One of the real aims of the IATI Standard is to make the data forward-looking – to show not just what has happened, but also what‘s going to happen. That forward-looking nature of IATI data is really helpful to organisations that want to figure out where aid is likely to be committed, in which sector or parts of the country, for example.

Steven Flower on how the IATI Standard is governed:

C4D: How frequently is the data in the IATI Registry updated and how do you ensure its quality?

SF: The aim of IATI data is that it’s continuously updated. Once it’s been published, organisations like the European Commission, for example, might update it once a month, but there are some that do it every night.

It really depends on how those organisations are set up, but the key thing they have in common is that they all keep on top of that information and update it regularly. The IATI community recommends that it’s done at least once a quarter.
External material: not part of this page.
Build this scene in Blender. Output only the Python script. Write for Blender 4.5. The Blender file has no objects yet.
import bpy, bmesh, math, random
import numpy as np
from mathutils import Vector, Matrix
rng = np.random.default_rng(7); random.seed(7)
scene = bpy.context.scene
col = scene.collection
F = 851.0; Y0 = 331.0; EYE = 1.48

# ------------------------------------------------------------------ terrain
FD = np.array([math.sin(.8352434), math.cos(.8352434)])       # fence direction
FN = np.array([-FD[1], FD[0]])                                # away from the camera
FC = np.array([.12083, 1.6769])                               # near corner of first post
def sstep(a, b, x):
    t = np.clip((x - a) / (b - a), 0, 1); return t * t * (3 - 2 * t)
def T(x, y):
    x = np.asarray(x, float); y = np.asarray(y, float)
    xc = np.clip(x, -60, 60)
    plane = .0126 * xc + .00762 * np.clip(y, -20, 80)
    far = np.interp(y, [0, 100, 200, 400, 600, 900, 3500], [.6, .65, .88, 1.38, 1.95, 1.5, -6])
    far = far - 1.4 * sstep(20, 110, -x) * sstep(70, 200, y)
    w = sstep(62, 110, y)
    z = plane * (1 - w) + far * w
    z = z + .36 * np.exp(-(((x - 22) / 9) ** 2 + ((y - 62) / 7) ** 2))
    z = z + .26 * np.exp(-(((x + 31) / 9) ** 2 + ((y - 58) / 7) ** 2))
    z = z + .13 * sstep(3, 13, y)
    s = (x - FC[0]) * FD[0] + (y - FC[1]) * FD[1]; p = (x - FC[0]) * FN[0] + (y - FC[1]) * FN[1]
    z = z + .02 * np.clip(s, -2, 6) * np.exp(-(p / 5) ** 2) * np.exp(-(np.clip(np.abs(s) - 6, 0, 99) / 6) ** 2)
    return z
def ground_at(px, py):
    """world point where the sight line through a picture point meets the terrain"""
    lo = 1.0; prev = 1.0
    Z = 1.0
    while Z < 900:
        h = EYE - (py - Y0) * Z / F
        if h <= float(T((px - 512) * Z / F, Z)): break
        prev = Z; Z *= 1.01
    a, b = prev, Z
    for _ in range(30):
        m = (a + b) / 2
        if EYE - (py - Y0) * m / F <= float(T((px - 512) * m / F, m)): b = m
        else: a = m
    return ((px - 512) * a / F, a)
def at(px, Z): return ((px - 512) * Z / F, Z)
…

There are several way to ensure the data remains high quality. On a centralised level, for instance, the IATI secretariat and technical team maintain a dashboard that lets you look at all the data sets and spot errors or mismatches.

Another, more obvious way, is relying on the actual users and producers of the data. Quite often, those who end up using the data work for the organisation that publishes it. As a member of an EU Delegation, for example, you could pick up on any inconsistencies in the data put out by the European Commission’s headquarters in Brussels.

Then, there are the advocacy organisations, such as Publish What You Fund, that conduct what’s called an aid transparency index, where they biennially compare the key donors and development organisations. If you want to move up in that index – and many organisations do – you’ll put in a lot of effort into ensuring you publish only accurate data.